Cliffs CEO issues warning about Nashwauk ore

Lourenco Goncalves. Photo provided by Cleveland-Cliffs.

EVELETH, Minn. — Lourenco Goncalves played up his company's contributions to the Iron Range during Cleveland-Cliffs' annual "state of the company" luncheon on Thursday, Feb. 1, but he also issued a warning: Minnesota needs to play ball with his team, or he may turn to Michigan for future production expansion.

Goncalves told more than 100 vendors, suppliers and Iron Range civic leaders that he needs the highly-disputed iron ore near Nashwauk, Minn., for his operations at Hibbing Taconite, which could run out of iron ore within about seven years.

That's why Cliffs purchased rights to much of the Nashwauk ore where Mesabi Metallics wants to build an all-new taconite plant and iron plant. Goncalves is trying to stop that project from being built to thwart future competition and keep the ore for Cliffs' own operations.

"It's up to you," he told attendees at the event. "I can only mine where there is ore. ... Nashwauk or Michigan."

He said he moved in 2017 to acquire 100 percent ownership of Cliffs' two Michigan properties "just in case you guys don't allow me to expand in the state of Minnesota."

The future of the Nashwauk property remains in doubt. Mesabi Metallics wants to finish the project, mine and process taconite iron ore, and turn much of it into pig iron, employing 350 people at the $3.7 billion operation.

Goncalves is laying claim to about half the ore at the site; the state of Minnesota owns much of the other half. Goncalves said he has applied this week to obtain mineral leases for state land, as well — leases that Minnesota Gov. Mark Dayton is holding for Mesabi Metallics because of the promise of new jobs and the all-new pig iron plant.
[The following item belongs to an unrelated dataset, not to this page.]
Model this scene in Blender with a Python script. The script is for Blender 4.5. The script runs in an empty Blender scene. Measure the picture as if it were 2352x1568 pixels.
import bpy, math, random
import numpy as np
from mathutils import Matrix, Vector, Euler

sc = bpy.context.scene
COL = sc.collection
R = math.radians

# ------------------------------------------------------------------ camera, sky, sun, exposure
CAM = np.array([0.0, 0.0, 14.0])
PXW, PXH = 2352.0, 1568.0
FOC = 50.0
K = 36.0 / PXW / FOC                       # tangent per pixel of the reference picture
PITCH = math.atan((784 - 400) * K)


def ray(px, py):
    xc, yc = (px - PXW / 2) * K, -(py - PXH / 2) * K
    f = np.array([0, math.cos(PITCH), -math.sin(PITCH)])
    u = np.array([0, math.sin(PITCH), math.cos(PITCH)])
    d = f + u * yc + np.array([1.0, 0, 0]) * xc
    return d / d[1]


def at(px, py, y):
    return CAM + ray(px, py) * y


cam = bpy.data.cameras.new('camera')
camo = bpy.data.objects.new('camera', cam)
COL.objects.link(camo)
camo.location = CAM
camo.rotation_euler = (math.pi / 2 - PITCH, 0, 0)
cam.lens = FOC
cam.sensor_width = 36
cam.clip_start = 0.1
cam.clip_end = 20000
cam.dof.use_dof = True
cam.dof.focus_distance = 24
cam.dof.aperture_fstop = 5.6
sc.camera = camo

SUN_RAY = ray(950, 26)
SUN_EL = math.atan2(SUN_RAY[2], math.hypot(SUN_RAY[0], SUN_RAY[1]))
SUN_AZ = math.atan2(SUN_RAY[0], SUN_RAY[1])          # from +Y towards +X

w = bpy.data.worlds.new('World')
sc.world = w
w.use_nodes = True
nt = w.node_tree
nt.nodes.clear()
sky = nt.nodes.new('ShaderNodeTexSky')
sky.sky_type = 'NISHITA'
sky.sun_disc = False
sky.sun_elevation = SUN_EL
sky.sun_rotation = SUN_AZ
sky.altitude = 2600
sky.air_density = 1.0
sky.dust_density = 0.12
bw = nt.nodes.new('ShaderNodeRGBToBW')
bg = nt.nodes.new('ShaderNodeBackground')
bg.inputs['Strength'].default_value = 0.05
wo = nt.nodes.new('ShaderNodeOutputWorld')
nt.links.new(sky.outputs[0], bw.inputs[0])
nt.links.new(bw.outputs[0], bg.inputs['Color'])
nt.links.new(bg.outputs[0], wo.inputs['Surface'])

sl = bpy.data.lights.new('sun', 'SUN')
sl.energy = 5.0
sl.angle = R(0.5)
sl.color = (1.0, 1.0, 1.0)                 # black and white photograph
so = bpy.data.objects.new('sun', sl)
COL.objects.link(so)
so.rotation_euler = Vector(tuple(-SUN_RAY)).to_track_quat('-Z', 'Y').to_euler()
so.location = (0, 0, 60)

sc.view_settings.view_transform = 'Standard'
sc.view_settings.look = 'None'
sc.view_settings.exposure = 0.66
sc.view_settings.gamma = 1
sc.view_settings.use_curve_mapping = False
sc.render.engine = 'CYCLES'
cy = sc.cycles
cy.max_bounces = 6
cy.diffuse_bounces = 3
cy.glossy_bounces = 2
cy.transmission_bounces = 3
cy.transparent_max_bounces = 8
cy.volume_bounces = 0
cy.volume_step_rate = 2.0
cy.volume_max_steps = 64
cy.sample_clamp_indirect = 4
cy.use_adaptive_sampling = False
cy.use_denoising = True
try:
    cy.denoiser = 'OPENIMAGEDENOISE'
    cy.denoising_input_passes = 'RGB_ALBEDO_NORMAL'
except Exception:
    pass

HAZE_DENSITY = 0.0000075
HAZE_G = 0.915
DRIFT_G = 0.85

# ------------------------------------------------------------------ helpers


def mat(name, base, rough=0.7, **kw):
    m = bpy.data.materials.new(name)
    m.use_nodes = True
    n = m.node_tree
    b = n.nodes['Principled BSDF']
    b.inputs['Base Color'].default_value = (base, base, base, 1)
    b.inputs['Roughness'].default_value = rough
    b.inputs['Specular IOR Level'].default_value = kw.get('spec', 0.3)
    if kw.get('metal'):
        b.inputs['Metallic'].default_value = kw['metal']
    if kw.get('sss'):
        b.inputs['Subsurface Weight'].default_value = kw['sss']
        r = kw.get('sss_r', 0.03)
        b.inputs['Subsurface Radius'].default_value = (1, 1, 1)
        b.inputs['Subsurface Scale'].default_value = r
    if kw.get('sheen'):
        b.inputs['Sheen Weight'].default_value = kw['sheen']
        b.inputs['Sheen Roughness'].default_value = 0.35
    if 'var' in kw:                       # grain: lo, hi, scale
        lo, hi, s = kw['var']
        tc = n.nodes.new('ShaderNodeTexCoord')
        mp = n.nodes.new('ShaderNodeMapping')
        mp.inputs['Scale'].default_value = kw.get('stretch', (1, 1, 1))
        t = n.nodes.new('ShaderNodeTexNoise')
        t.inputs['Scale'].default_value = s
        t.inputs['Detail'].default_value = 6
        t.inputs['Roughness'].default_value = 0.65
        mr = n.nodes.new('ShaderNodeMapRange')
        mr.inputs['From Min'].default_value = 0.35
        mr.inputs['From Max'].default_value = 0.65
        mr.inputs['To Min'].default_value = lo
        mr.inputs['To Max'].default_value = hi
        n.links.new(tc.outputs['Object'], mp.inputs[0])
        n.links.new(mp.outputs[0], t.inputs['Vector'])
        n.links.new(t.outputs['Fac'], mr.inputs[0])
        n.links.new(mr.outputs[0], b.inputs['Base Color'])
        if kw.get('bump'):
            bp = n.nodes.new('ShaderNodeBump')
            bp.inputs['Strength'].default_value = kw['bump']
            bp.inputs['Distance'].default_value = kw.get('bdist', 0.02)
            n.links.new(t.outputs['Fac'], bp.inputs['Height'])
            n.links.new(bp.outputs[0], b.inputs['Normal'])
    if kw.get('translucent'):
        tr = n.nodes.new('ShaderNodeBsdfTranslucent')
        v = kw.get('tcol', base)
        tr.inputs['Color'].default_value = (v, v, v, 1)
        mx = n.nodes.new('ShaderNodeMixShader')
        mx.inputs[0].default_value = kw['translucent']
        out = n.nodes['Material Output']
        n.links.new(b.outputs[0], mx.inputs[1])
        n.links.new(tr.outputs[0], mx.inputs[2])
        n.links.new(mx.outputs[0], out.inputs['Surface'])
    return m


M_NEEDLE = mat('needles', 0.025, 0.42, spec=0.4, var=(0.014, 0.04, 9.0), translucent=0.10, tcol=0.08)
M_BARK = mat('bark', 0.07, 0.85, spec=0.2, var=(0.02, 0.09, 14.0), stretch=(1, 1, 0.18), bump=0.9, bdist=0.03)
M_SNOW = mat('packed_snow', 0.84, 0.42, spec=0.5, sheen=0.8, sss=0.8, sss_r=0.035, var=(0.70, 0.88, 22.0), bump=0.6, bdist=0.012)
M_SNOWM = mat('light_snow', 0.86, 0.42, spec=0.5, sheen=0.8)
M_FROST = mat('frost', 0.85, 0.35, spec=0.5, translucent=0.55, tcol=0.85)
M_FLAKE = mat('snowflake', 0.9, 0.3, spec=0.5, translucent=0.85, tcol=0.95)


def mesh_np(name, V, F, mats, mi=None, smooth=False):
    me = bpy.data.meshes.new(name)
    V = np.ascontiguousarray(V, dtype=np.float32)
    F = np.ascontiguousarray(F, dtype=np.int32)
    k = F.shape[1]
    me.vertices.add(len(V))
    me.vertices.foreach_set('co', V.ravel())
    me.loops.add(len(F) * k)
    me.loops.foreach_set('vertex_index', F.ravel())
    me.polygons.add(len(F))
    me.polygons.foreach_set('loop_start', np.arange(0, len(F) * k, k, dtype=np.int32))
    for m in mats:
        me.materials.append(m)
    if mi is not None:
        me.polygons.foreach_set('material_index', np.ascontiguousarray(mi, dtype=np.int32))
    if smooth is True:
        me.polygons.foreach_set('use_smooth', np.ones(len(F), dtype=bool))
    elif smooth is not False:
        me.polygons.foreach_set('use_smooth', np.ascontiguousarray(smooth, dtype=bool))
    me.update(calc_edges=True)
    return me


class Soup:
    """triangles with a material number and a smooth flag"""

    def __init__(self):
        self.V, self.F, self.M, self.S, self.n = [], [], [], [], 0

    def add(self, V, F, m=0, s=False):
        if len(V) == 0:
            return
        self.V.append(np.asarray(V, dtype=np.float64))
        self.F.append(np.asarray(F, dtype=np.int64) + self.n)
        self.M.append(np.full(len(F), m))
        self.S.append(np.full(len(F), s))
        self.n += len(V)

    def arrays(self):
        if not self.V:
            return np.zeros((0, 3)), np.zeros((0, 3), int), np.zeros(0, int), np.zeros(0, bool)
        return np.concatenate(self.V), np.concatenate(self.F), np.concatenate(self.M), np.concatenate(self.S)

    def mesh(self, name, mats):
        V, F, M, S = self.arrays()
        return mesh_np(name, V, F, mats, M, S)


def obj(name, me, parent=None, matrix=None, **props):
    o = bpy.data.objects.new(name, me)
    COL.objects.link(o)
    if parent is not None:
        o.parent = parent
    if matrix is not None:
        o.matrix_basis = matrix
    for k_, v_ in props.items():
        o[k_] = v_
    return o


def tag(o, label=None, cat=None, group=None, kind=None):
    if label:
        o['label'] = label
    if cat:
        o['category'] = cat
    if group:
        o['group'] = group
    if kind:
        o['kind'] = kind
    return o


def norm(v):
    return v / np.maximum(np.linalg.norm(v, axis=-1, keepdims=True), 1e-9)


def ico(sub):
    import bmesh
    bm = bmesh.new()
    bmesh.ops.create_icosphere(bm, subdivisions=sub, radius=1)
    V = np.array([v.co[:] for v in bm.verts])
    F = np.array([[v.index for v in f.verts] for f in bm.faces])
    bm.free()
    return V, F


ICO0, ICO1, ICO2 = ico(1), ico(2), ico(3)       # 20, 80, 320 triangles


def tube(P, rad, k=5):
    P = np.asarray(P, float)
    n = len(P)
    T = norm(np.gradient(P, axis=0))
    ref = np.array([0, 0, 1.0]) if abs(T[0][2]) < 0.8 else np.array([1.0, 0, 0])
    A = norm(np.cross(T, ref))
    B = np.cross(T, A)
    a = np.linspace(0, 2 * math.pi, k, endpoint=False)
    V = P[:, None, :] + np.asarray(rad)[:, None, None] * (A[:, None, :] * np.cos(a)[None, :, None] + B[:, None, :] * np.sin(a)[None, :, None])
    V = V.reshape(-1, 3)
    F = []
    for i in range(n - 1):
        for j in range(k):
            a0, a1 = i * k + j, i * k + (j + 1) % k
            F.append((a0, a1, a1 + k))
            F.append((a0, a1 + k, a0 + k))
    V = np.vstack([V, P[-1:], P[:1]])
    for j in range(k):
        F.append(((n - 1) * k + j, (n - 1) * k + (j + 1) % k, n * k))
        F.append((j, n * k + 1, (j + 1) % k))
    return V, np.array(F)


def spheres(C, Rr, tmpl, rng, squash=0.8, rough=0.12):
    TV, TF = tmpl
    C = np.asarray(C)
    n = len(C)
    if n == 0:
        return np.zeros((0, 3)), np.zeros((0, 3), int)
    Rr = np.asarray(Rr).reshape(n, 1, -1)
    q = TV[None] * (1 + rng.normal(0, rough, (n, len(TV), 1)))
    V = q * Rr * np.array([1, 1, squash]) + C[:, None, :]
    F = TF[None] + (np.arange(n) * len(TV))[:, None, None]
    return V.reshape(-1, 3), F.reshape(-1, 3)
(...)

On Thursday, Goncalves reiterated that he has no intention of ever producing taconite at the Nashwauk site or finishing the half-built production plant there that Mesabi Metallics is working to revive. He only wants the iron ore.
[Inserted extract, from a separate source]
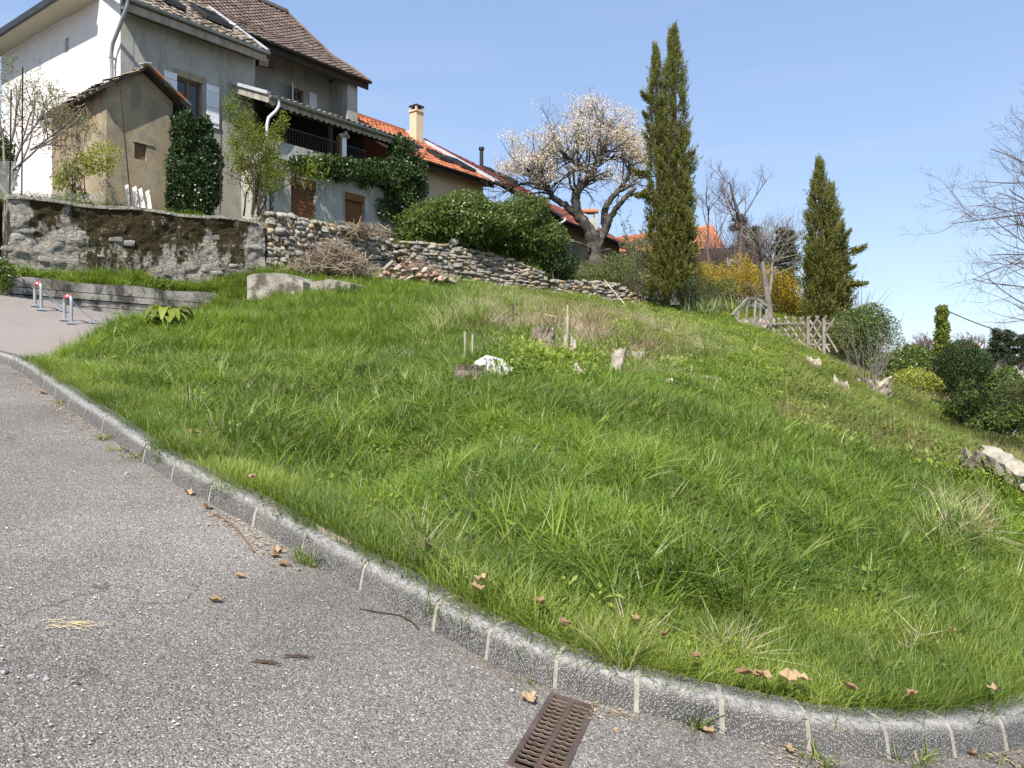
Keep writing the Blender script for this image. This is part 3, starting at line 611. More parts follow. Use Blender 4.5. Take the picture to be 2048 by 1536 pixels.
# ------------------------------------------------------------------ houses
def hb(t0, t1, w0_, w1_, z0, z1, mb=None):
    mb = mb or MB(); return mb.box(H, (t0, w0_, z0), (t1, w1_, z1))
def wall_open(mb, t0, t1, z0, z1, wa, wb, ops, axis='t'):
    """solid wall slab with rectangular openings (a0,a1,b0,b1)"""
    cuts = sorted({t0, t1, *[o[0] for o in ops], *[o[1] for o in ops]})
    for a0, a1 in zip(cuts[:-1], cuts[1:]):
        zz = [z0]
        for o in sorted((o for o in ops if o[0] < (a0+a1)/2 < o[1]), key=lambda o: o[2]): zz += [o[2], o[3]]
        zz.append(z1)
        for b0, b1 in zip(zz[::2], zz[1::2]):
            if axis == 't': mb.box(H, (a0, wa, b0), (a1, wb, b1))
            else: mb.box(lambda x, y, z: H(y, x, z), (a0, wa, b0), (a1, wb, b1))
    return mb
def tiles(name, m, parent, left, right, tw=.25, rows=.34, amp=.035, thick=.035, old=0.):
    """left/right: profile polylines from eave to ridge. Each tile is its own curved piece with its own tone."""
    left = np.array(left, float); right = np.array(right, float)
    dl = np.r_[0, np.cumsum(np.linalg.norm(np.diff(left, axis=0), axis=1))]; n_r = max(1, int(dl[-1]/rows)); wid = np.linalg.norm(right[0]-left[0]); n_c = max(1, int(wid/tw))
    prof_u = np.array([0, .18, .36, .54, .7, .86, 1.]); prof_h = np.array([.35, .9, 1., .7, .15, 0., .3])*amp
    fr_ = np.linspace(0, 1, n_r+1); mb = MB()
    Lp = np.stack([np.interp(fr_*dl[-1], dl, left[:, k]) for k in range(3)], 1)
    Rp = np.stack([np.interp(fr_*dl[-1], dl, right[:, k]) for k in range(3)], 1)
    nn = norm(np.cross(right[0]-left[0], left[-1]-left[0])); nn = nn if nn[2] > 0 else -nn
    vs3 = []; fs = []; rn = []; c = 0
    for r in range(n_r):
        up = Lp[r+1]-Lp[r]
        for q in range(n_c):
            u = (q+prof_u)/n_c; lo = Lp[r]+(Rp[r]-Lp[r])*u[:, None]; hi = Lp[r+1]+(Rp[r+1]-Lp[r+1])*u[:, None]
            j = R.normal()*.006*(1+old*3); lo = lo-(hi-lo)*.06*(1+old*R.random()); tn = R.random()
            lo_t = lo+nn*(prof_h+thick+j)[:, None]; hi_t = hi+nn*(prof_h+j*.5)[:, None]; lo_b = lo_t-nn*thick*.95
            vs3 += [lo_b, lo_t, hi_t]; rn += [tn]*21; k = np.arange(6)
            fs.append(np.concatenate([np.stack([c+k, c+k+1, c+k+8, c+k+7], 1), np.stack([c+7+k, c+8+k, c+15+k, c+14+k], 1)])); c += 21
    mb.add(np.concatenate(vs3), np.concatenate(fs), rn)
    return mb.build(name, m, parent, smooth=False, kind='stuff')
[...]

But Goncalves said he would work with Mesabi Metallics in one way — namely selling them finished taconite pellets for a new pig iron plant in Nashwauk, if that's all that Mesabi Metallics built.

Meanwhile, a federal bankruptcy judge in Delaware is still deciding whether Cliffs' December acquisition of the Nashwauk mineral rights is legitimate and, if so, whether Cliffs may be obliged to sell Mesabi Metallics the ore under previous agreements in the bankruptcy settlement that gave health-care billionaire Tom Clarke the reins of the Mesabi Metallics project.

Clarke, owner of Chippewa Capital Partners, which won the bankruptcy bid for the Nashwauk site and dubbed it Mesabi Metallics, has said he is willing to share the iron ore at the site with Cliffs but that he is committed to finishing the former Essar Steel Minnesota project to create jobs and a new Iron Range product in pig iron.

Cleveland-based Cliffs owns and operates United Taconite in Eveleth/Forbes and Northshore Mining in Silver Bay/Babbitt, and it is operator and part-owner of Hibbing Taconite. It also owns and operates the Tilden mine and processing center in Michigan's Upper Peninsula. Cliffs has 1,745 employees in Minnesota and last year paid $42 million in taxes here.

The company last week said it is moving forward with an added-value, direct-reduced iron product that can be used in the electric arc mini-mills that produce nearly two-thirds of U.S.-made steel. Cliffs will spend $250 million in 2018 to build its hot briquetted iron plant in Toledo, Ohio, and $50 million to refurbish Northshore Mining's pellet operations in Silver Bay, Minn., in 2018 to make the type of taconite pellet needed for the Toledo plant.

Goncalves said groundbreaking will occur on the Toledo plant in April, and that the plant will be producing iron in mid-2020 at a total cost of $700 million.

The Northshore investment follows a $75 million upgrade to Cliffs' United Taconite processing plant in Forbes, Minn., finished last spring, where Cliffs is making a specialty taconite pellet for ArcelorMittal's Furnace No. 7 at Indiana Harbor in East Chicago, Ind., the largest blast furnace steel mill in the U.S.

Cliffs says it will produce about 20 million tons of U.S. taconite iron ore pellets in 2018, full capacity for its four operations. The company said its revenue will range up to $102 per ton, including pellet premiums paid by Asian steelmakers for North American pellets. The company said its cost to produce a ton of taconite will range between $58 and $63 per ton.